Coefficient of the term independent of x in the expansion of `(1/2x^(1//3)+x^(-1//5))^(8)` is ______

To find the coefficient of the term independent of \( x \) in the expansion of \( \left( \frac{1}{2}x^{\frac{1}{3}} + x^{-\frac{1}{5}} \right)^{8} \), we will follow these steps: ### Step 1: Identify the General Term The general term \( T_{r+1} \) in the binomial expansion of \( (a + b)^n \) is given by: \[ T_{r+1} = \binom{n}{r} a^{n-r} b^{r} \] In our case, \( a = \frac{1}{2} x^{\frac{1}{3}} \), \( b = x^{-\frac{1}{5}} \), and \( n = 8 \).

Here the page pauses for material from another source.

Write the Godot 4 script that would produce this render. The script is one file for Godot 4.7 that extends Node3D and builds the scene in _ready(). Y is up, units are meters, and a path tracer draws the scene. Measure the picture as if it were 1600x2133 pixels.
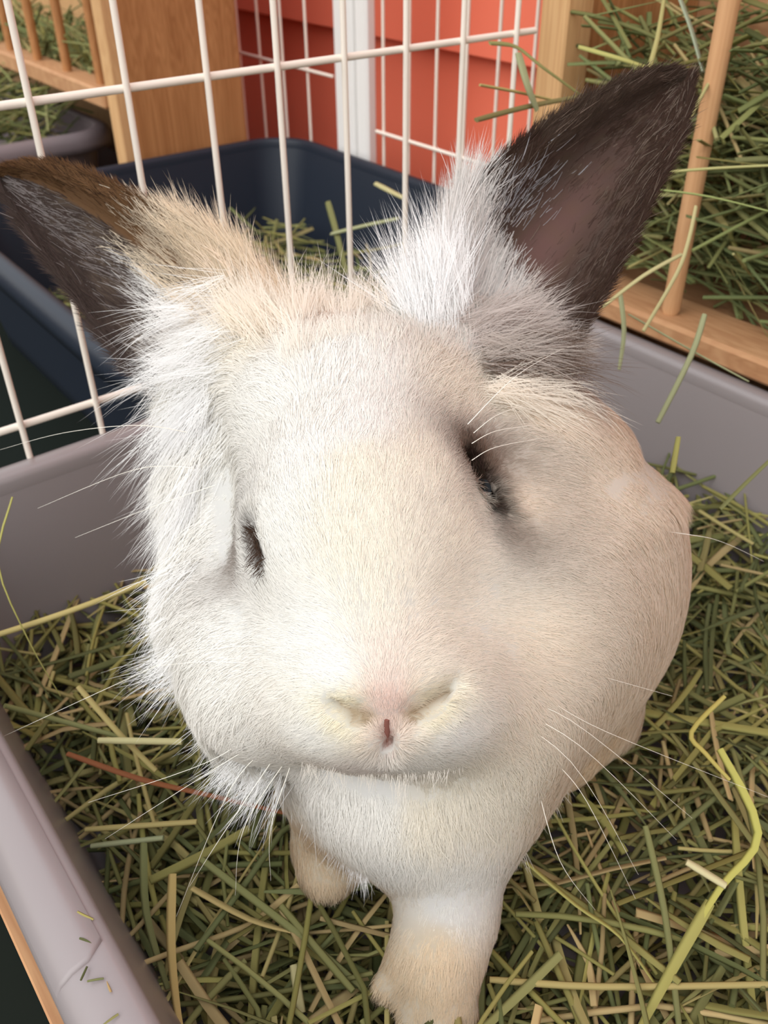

Thus, the general term becomes: \[ T_{r+1} = \binom{8}{r} \left(\frac{1}{2} x^{\frac{1}{3}}\right)^{8-r} \left(x^{-\frac{1}{5}}\right)^{r} \] ### Step 2: Simplify the General Term Now, simplify the general term: \[ T_{r+1} = \binom{8}{r} \left(\frac{1}{2}\right)^{8-r} x^{\frac{8-r}{3}} x^{-\frac{r}{5}} \] Combining the powers of \( x \): \[ T_{r+1} = \binom{8}{r} \left(\frac{1}{2}\right)^{8-r} x^{\frac{8-r}{3} - \frac{r}{5}} \] ### Step 3: Find the Power of \( x \) To find the term independent of \( x \), we need: \[ \frac{8-r}{3} - \frac{r}{5} = 0 \] Finding a common denominator (which is 15): \[ \frac{5(8-r) - 3r}{15} = 0 \] This simplifies to: \[ 40 - 5r - 3r = 0 \implies 40 - 8r = 0 \implies 8r = 40 \implies r = 5 \] ### Step 4: Substitute \( r \) Back into the General Term Now that we have \( r = 5 \), we can find the coefficient of the term independent of \( x \): \[ T_{6} = \binom{8}{5} \left(\frac{1}{2}\right)^{8-5} x^{0} \] Calculating \( \binom{8}{5} \): \[ \binom{8}{5} = \binom{8}{3} = \frac{8!}{3!5!} = \frac{8 \times 7 \times 6}{3 \times 2 \times 1} = 56 \] Thus, the term becomes: \[ T_{6} = 56 \left(\frac{1}{2}\right)^{3} = 56 \cdot \frac{1}{8} = 7 \] ### Conclusion The coefficient of the term independent of \( x \) in the expansion is \( 7 \).